- **DATASET SECTION**:
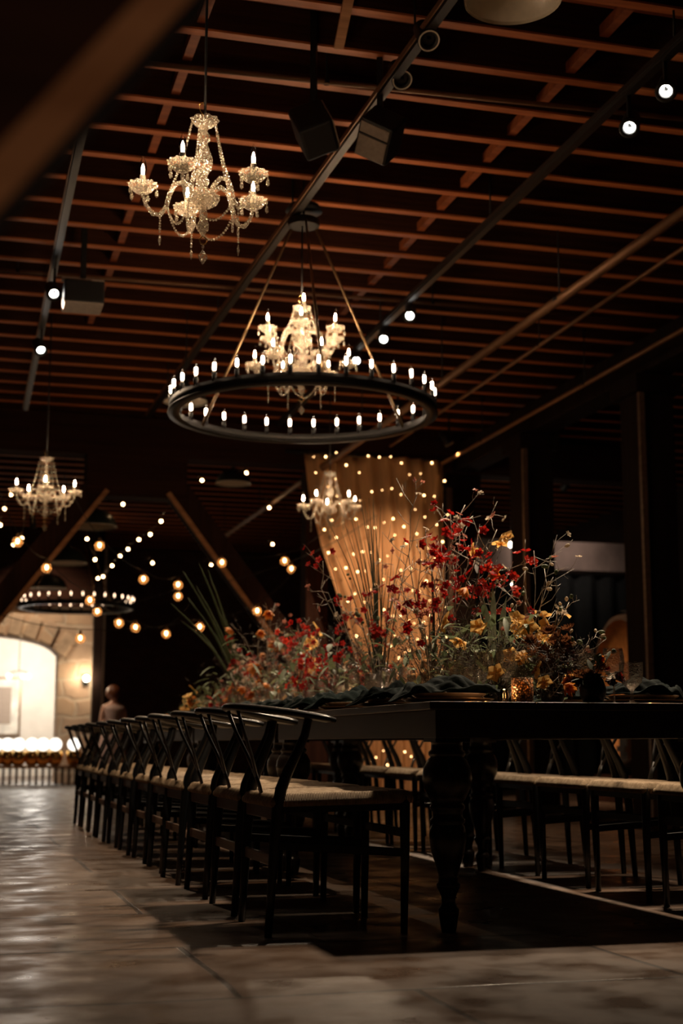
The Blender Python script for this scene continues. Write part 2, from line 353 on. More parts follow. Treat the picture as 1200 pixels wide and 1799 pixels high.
# ================================================================== SETTING
struct(MB().box((4, 15, -.05), (20, 40, .1)).build('floor', 'floor'))
CEIL = 4.50
ceil = MB().box((4, 13, CEIL+.05), (14, 28.2, .1)).build('ceiling', 'decking'); struct(ceil)
rj = random.Random(4)
y = 7.52-.418*12; k = 0
while y < 26.2:
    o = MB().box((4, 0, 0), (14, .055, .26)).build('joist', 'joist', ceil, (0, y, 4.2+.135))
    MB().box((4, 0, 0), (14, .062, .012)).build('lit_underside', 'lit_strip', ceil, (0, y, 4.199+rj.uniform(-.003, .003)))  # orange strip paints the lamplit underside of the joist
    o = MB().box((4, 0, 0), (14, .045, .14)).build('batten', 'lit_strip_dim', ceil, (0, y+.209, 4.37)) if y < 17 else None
    y += .418; k += 1
for X in (3.16, 1.12):
    for i in range(0, 17):
        yy = 5.22+.418*i*1.0
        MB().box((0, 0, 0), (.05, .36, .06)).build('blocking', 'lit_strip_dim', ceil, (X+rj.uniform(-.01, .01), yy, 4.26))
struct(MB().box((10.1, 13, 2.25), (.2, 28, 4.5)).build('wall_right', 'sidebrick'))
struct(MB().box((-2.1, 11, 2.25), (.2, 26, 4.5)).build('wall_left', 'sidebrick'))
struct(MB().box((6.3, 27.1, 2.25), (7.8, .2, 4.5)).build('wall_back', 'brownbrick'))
# stone wall with the arched opening (opening x -.6..1.87, springing 2.05, crown 2.37)
WY0, WY1 = 24.0, 24.6; AX0, AX1 = -.62, 1.87; SPR = 2.03; CR = 2.40
mb = MB()
def arch_z(x): t = (x-(AX0+AX1)/2)/((AX1-AX0)/2); return SPR+(CR-SPR)*math.sqrt(max(0, 1-t*t*.98))
for Y_, fl in ((WY0, 0), (WY1, 1)):
    n = 24
    mb.add([(-2, Y_, 0), (AX0, Y_, 0), (AX0, Y_, 2.9), (-2, Y_, 2.9)], [(0, 1, 2, 3)], True)
    mb.add([(AX1, Y_, 0), (2.42, Y_, 0), (2.42, Y_, 2.9), (AX1, Y_, 2.9)], [(0, 1, 2, 3)], True)
    xs = [AX0+(AX1-AX0)*i/n for i in range(n+1)]
    mb.add([(x, Y_, arch_z(x)) for x in xs]+[(x, Y_, 2.9) for x in xs], [(i, i+1, n+2+i, n+1+i) for i in range(n)], True)
n = 24; xs = [AX0+(AX1-AX0)*i/n for i in range(n+1)]
loop = [(AX0, 0)]+[(x, arch_z(x)) for x in xs]+[(AX1, 0)]
mb.add([(x, WY0, z) for x, z in loop]+[(x, WY1, z) for x, z in loop], [(i, i+1, len(loop)+i+1, len(loop)+i) for i in range(len(loop)-1)], True)
mb.add([(2.42, WY0, 0), (2.42, WY1, 0), (2.42, WY1, 2.9), (2.42, WY0, 2.9)], [(0, 1, 2, 3)], True)
sw = mb.build('wall_arch', 'stone'); struct(sw, 'rough tan stone wall around the bright arched opening')
struct(MB().box((.21, 24.1, 3.68), (4.4, .5, 1.6)).build('wall_arch_upper', 'timber_x'))
# voussoirs round the arch: part of the wall
rv = random.Random(2)
for i in range(11):
    a = -72+144*i/10; cx = (AX0+AX1)/2; t = a/72
    x = cx+t*(AX1-AX0)/2*1.0; zz = arch_z(max(AX0, min(AX1, x)))
    o = MB().box((0, 0, .19), (.21, .10, .36)).build('arch_stone', 'mortar' if i % 3 else 'stone', sw, (x, WY0-.03, zz+.01), bevel=.02); o.rotation_euler = (0, R(a*.42), 0)
tag(MB().box((2.50, 24.0, 2.1), (.14, .3, 4.2)).build('timber_post', 'column_wood'), 'black post at the right edge of the stone wall', 'post')
# side room beyond the arch
struct(MB().box((0, 29.1, 2), (5.5, .2, 4)).build('wall_side_room_back', 'plaster'))
struct(MB().box((2.6, 26.9, 2), (.2, 4.4, 4)).build('wall_side_room_right', 'plaster'))
struct(MB().box((-2.2, 26.9, 2), (.2, 4.4, 4)).build('wall_side_room_left', 'plaster'))
struct(MB().box((0, 26.8, 3.6), (5.4, 4.7, .1)).build('ceiling_side_room', 'plaster'))

# big timber beam and truss
truss = thing('roof_truss', 'heavy dark timber truss spanning the hall with two sloping braces', 'truss', (0, 15.5, 0))
MB().box((3.0, 0, 3.96), (10.2, .34, .44)).build('beam', 'timber_x', truss, bevel=.01)
MB().box((1.98, -.02, 3.52), (1.1, .30, .46)).build('cap_block', 'timber_x', truss, bevel=.01)
for a, b in (((1.55, 0, 3.42), (.0, 0, 1.35)), ((2.42, 0, 3.42), (4.0, 0, 1.35))):
    MB().bar(a, b, .24, .30, up=(0, 1, 0)).build('brace', 'timber', truss)
    sgn = 1 if b[0] < a[0] else -1
    o_ = Vector((0, -.2, 0)); dd = Vector((b[0]-a[0], 0, b[2]-a[2])).normalized(); nn = Vector((-dd.z, 0, dd.x))*(-.13*sgn if True else 0)
    if nn.z > 0: nn = -nn
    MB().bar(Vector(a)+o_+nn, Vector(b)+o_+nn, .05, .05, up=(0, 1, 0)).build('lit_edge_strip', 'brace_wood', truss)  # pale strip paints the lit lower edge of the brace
for i, (X, Y) in enumerate(((-.05, 15.5), (4.08, 15.72))):
    tag(MB().box((0, 0, 1.87), (.26, .26, 3.74)).build('timber_column', 'timber', None, (X, Y, 0), bevel=.01), ['dark timber column at the foot of the left truss brace', 'dark timber column behind the glowing curtain'][i], 'column')
for i, (X, Y) in enumerate(((5.78, 10.85), (5.75, 13.3), (5.78, 15.6))):
    c = thing('timber_column', ['thick dark timber column at the right edge, in front of the wine cask', 'dark timber column between the red flowers and the pale lintel', 'dark timber column beside the right edge of the glowing curtain'][i], 'column', (X, Y, 0))
    MB().box((0, 0, 1.87), (.34, .34, 3.74)).build('shaft', 'column_wood', c, bevel=.012)
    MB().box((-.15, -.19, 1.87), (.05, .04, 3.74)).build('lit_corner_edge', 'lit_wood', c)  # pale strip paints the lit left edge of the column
    MB().box((0, 0, 3.66), (.44, .5, .16)).build('capital', 'column_wood', c, bevel=.01)
tag(MB().box((5.78, 12.4, 3.9), (.28, 12, .30)).build('timber_beam', 'column_wood', bevel=.01), 'dark longitudinal beam over the right hand columns', 'beam')
tag(MB().box((-.05, 10, 3.98), (.24, 10.5, .24)).build('timber_beam', 'timber', bevel=.01), 'dark longitudinal beam along the left side of the ceiling', 'beam')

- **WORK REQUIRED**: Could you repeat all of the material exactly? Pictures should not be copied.

- **EXERCISE ANSWER**:
The Blender Python script for this scene continues. Write part 2, from line 353 on. More parts follow. Treat the picture as 1200 pixels wide and 1799 pixels high.
# ================================================================== SETTING
struct(MB().box((4, 15, -.05), (20, 40, .1)).build('floor', 'floor'))
CEIL = 4.50
ceil = MB().box((4, 13, CEIL+.05), (14, 28.2, .1)).build('ceiling', 'decking'); struct(ceil)
rj = random.Random(4)
y = 7.52-.418*12; k = 0
while y < 26.2:
    o = MB().box((4, 0, 0), (14, .055, .26)).build('joist', 'joist', ceil, (0, y, 4.2+.135))
    MB().box((4, 0, 0), (14, .062, .012)).build('lit_underside', 'lit_strip', ceil, (0, y, 4.199+rj.uniform(-.003, .003)))  # orange strip paints the lamplit underside of the joist
    o = MB().box((4, 0, 0), (14, .045, .14)).build('batten', 'lit_strip_dim', ceil, (0, y+.209, 4.37)) if y < 17 else None
    y += .418; k += 1
for X in (3.16, 1.12):
    for i in range(0, 17):
        yy = 5.22+.418*i*1.0
        MB().box((0, 0, 0), (.05, .36, .06)).build('blocking', 'lit_strip_dim', ceil, (X+rj.uniform(-.01, .01), yy, 4.26))
struct(MB().box((10.1, 13, 2.25), (.2, 28, 4.5)).build('wall_right', 'sidebrick'))
struct(MB().box((-2.1, 11, 2.25), (.2, 26, 4.5)).build('wall_left', 'sidebrick'))
struct(MB().box((6.3, 27.1, 2.25), (7.8, .2, 4.5)).build('wall_back', 'brownbrick'))
# stone wall with the arched opening (opening x -.6..1.87, springing 2.05, crown 2.37)
WY0, WY1 = 24.0, 24.6; AX0, AX1 = -.62, 1.87; SPR = 2.03; CR = 2.40
mb = MB()
def arch_z(x): t = (x-(AX0+AX1)/2)/((AX1-AX0)/2); return SPR+(CR-SPR)*math.sqrt(max(0, 1-t*t*.98))
for Y_, fl in ((WY0, 0), (WY1, 1)):
    n = 24
    mb.add([(-2, Y_, 0), (AX0, Y_, 0), (AX0, Y_, 2.9), (-2, Y_, 2.9)], [(0, 1, 2, 3)], True)
    mb.add([(AX1, Y_, 0), (2.42, Y_, 0), (2.42, Y_, 2.9), (AX1, Y_, 2.9)], [(0, 1, 2, 3)], True)
    xs = [AX0+(AX1-AX0)*i/n for i in range(n+1)]
    mb.add([(x, Y_, arch_z(x)) for x in xs]+[(x, Y_, 2.9) for x in xs], [(i, i+1, n+2+i, n+1+i) for i in range(n)], True)
n = 24; xs = [AX0+(AX1-AX0)*i/n for i in range(n+1)]
loop = [(AX0, 0)]+[(x, arch_z(x)) for x in xs]+[(AX1, 0)]
mb.add([(x, WY0, z) for x, z in loop]+[(x, WY1, z) for x, z in loop], [(i, i+1, len(loop)+i+1, len(loop)+i) for i in range(len(loop)-1)], True)
mb.add([(2.42, WY0, 0), (2.42, WY1, 0), (2.42, WY1, 2.9), (2.42, WY0, 2.9)], [(0, 1, 2, 3)], True)
sw = mb.build('wall_arch', 'stone'); struct(sw, 'rough tan stone wall around the bright arched opening')
struct(MB().box((.21, 24.1, 3.68), (4.4, .5, 1.6)).build('wall_arch_upper', 'timber_x'))
# voussoirs round the arch: part of the wall
rv = random.Random(2)
for i in range(11):
    a = -72+144*i/10; cx = (AX0+AX1)/2; t = a/72
    x = cx+t*(AX1-AX0)/2*1.0; zz = arch_z(max(AX0, min(AX1, x)))
    o = MB().box((0, 0, .19), (.21, .10, .36)).build('arch_stone', 'mortar' if i % 3 else 'stone', sw, (x, WY0-.03, zz+.01), bevel=.02); o.rotation_euler = (0, R(a*.42), 0)
tag(MB().box((2.50, 24.0, 2.1), (.14, .3, 4.2)).build('timber_post', 'column_wood'), 'black post at the right edge of the stone wall', 'post')
# side room beyond the arch
struct(MB().box((0, 29.1, 2), (5.5, .2, 4)).build('wall_side_room_back', 'plaster'))
struct(MB().box((2.6, 26.9, 2), (.2, 4.4, 4)).build('wall_side_room_right', 'plaster'))
struct(MB().box((-2.2, 26.9, 2), (.2, 4.4, 4)).build('wall_side_room_left', 'plaster'))
struct(MB().box((0, 26.8, 3.6), (5.4, 4.7, .1)).build('ceiling_side_room', 'plaster'))

# big timber beam and truss
truss = thing('roof_truss', 'heavy dark timber truss spanning the hall with two sloping braces', 'truss', (0, 15.5, 0))
MB().box((3.0, 0, 3.96), (10.2, .34, .44)).build('beam', 'timber_x', truss, bevel=.01)
MB().box((1.98, -.02, 3.52), (1.1, .30, .46)).build('cap_block', 'timber_x', truss, bevel=.01)
for a, b in (((1.55, 0, 3.42), (.0, 0, 1.35)), ((2.42, 0, 3.42), (4.0, 0, 1.35))):
    MB().bar(a, b, .24, .30, up=(0, 1, 0)).build('brace', 'timber', truss)
    sgn = 1 if b[0] < a[0] else -1
    o_ = Vector((0, -.2, 0)); dd = Vector((b[0]-a[0], 0, b[2]-a[2])).normalized(); nn = Vector((-dd.z, 0, dd.x))*(-.13*sgn if True else 0)
    if nn.z > 0: nn = -nn
    MB().bar(Vector(a)+o_+nn, Vector(b)+o_+nn, .05, .05, up=(0, 1, 0)).build('lit_edge_strip', 'brace_wood', truss)  # pale strip paints the lit lower edge of the brace
for i, (X, Y) in enumerate(((-.05, 15.5), (4.08, 15.72))):
    tag(MB().box((0, 0, 1.87), (.26, .26, 3.74)).build('timber_column', 'timber', None, (X, Y, 0), bevel=.01), ['dark timber column at the foot of the left truss brace', 'dark timber column behind the glowing curtain'][i], 'column')
for i, (X, Y) in enumerate(((5.78, 10.85), (5.75, 13.3), (5.78, 15.6))):
    c = thing('timber_column', ['thick dark timber column at the right edge, in front of the wine cask', 'dark timber column between the red flowers and the pale lintel', 'dark timber column beside the right edge of the glowing curtain'][i], 'column', (X, Y, 0))
    MB().box((0, 0, 1.87), (.34, .34, 3.74)).build('shaft', 'column_wood', c, bevel=.012)
    MB().box((-.15, -.19, 1.87), (.05, .04, 3.74)).build('lit_corner_edge', 'lit_wood', c)  # pale strip paints the lit left edge of the column
    MB().box((0, 0, 3.66), (.44, .5, .16)).build('capital', 'column_wood', c, bevel=.01)
tag(MB().box((5.78, 12.4, 3.9), (.28, 12, .30)).build('timber_beam', 'column_wood', bevel=.01), 'dark longitudinal beam over the right hand columns', 'beam')
tag(MB().box((-.05, 10, 3.98), (.24, 10.5, .24)).build('timber_beam', 'timber', bevel=.01), 'dark longitudinal beam along the left side of the ceiling', 'beam')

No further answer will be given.